**DIRECTIONS:** Within the entries below, find the portion that opens with the line containing "Build this scene" and closes with the line containing "PI = math.pi". Retype that portion exactly and only.

**DATA RECORDS:**
»»

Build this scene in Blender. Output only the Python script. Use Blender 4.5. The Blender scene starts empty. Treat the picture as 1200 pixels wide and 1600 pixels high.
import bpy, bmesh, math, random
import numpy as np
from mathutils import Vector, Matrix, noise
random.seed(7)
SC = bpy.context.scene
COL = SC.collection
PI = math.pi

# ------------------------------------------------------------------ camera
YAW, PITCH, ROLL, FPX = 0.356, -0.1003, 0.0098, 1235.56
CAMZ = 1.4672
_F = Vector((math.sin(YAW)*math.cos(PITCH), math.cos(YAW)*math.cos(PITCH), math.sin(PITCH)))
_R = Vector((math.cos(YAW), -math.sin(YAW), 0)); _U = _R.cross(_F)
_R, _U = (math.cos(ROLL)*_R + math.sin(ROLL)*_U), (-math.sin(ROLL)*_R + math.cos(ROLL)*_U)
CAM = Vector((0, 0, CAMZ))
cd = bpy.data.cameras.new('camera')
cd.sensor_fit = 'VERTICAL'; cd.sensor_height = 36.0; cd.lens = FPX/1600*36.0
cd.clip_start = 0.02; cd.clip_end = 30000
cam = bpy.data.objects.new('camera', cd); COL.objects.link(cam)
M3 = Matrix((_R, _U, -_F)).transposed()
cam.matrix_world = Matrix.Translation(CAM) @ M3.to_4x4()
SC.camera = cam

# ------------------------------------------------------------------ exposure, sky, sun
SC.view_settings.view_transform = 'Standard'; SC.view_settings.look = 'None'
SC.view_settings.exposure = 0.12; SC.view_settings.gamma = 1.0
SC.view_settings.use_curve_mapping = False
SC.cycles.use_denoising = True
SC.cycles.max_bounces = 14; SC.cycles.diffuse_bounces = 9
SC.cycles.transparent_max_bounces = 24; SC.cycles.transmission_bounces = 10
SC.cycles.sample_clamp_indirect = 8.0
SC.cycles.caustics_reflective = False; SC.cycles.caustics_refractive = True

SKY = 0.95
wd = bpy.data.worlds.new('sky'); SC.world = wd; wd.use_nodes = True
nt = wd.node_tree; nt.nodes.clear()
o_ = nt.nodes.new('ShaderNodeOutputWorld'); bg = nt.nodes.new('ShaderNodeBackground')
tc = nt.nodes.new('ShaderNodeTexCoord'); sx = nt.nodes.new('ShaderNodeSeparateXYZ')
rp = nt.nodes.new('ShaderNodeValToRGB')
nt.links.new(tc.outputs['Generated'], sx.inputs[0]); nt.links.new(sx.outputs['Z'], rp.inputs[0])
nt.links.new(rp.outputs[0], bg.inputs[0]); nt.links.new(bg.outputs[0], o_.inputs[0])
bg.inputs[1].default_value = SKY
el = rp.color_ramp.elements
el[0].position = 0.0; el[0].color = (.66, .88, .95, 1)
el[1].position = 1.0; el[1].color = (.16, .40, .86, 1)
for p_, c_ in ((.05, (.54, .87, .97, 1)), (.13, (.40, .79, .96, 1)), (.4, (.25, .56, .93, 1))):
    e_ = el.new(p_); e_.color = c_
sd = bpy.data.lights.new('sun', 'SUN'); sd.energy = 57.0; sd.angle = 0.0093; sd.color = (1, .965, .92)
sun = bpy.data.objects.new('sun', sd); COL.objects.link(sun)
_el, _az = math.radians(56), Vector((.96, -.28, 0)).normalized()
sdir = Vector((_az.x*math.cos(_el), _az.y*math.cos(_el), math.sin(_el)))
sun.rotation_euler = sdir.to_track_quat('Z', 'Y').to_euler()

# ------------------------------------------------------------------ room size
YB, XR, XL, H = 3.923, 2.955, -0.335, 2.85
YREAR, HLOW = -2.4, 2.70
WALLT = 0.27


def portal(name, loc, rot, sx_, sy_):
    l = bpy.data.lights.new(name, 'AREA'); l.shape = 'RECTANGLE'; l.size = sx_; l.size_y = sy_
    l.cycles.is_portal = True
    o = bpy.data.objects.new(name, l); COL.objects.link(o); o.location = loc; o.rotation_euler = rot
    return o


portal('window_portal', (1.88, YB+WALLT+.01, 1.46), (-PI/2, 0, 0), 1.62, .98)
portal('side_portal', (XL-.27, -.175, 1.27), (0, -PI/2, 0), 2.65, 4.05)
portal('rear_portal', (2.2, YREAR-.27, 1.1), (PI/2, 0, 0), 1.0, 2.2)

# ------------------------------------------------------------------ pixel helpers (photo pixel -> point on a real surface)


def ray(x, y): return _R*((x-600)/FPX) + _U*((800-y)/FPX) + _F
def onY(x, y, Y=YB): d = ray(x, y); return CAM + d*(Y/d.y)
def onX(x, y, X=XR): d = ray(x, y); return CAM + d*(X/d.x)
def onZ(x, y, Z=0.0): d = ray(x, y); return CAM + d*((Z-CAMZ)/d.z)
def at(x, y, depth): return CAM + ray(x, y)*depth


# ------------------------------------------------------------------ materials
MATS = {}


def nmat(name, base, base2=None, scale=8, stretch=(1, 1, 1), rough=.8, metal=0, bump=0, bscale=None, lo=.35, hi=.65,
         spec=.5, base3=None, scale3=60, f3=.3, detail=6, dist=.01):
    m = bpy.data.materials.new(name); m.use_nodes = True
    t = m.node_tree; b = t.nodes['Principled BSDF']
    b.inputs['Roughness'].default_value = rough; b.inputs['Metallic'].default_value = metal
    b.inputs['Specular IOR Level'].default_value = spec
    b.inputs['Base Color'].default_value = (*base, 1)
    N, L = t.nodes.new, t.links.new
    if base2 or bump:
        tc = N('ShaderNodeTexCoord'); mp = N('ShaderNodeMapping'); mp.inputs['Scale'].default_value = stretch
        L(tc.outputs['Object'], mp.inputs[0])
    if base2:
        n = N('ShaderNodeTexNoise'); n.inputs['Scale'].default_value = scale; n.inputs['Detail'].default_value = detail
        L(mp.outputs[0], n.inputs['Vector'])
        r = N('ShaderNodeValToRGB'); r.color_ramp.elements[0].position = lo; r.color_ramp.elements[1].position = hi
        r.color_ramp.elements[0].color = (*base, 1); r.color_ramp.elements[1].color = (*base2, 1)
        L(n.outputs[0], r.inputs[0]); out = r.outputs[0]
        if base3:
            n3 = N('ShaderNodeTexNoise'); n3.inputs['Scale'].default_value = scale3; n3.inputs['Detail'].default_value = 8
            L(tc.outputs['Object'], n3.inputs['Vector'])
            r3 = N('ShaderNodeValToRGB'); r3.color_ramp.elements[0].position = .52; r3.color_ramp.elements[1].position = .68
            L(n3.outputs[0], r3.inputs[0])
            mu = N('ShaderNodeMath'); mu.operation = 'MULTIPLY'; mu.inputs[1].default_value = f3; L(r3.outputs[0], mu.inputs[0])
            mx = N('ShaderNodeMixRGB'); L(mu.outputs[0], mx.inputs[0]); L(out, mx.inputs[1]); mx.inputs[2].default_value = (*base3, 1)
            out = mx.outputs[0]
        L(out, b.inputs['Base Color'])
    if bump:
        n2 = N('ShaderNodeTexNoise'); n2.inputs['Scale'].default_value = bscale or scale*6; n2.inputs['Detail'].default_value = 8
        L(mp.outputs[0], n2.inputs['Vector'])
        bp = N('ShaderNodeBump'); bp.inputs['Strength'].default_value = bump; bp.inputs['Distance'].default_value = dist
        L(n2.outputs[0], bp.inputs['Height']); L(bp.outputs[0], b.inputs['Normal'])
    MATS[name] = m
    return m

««
»»

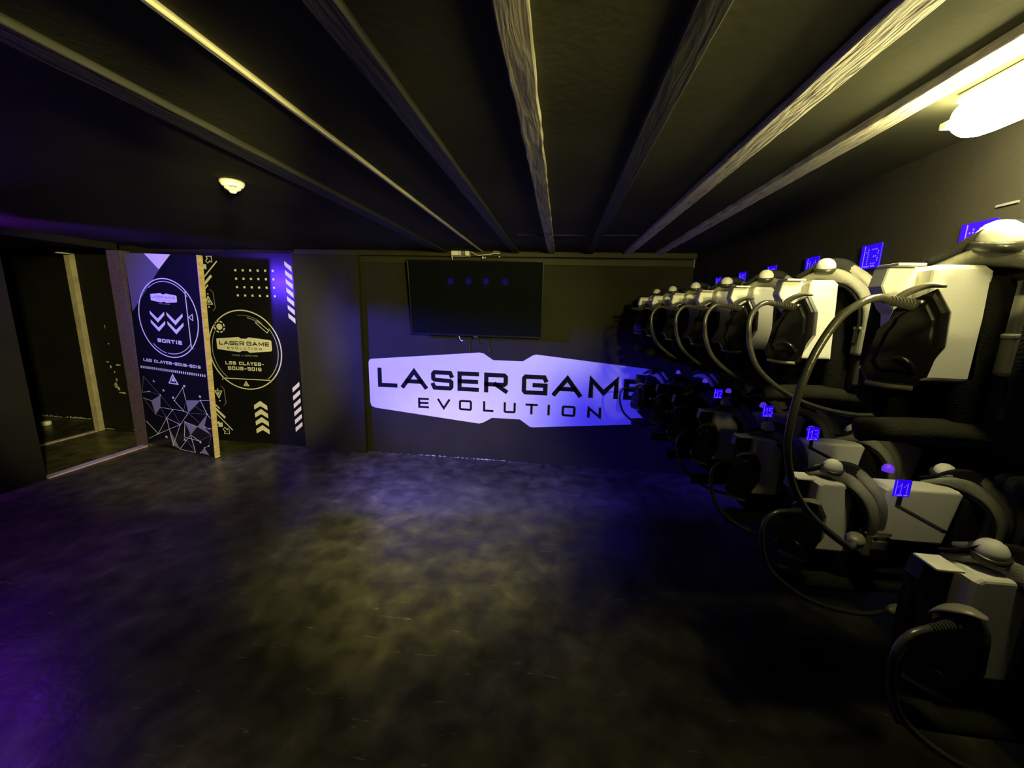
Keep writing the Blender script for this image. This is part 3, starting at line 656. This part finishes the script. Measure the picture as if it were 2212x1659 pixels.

««

**TASK ANSWER:**
Build this scene in Blender. Output only the Python script. Use Blender 4.5. The Blender scene starts empty. Treat the picture as 1200 pixels wide and 1600 pixels high.
import bpy, bmesh, math, random
import numpy as np
from mathutils import Vector, Matrix, noise
random.seed(7)
SC = bpy.context.scene
COL = SC.collection
PI = math.pi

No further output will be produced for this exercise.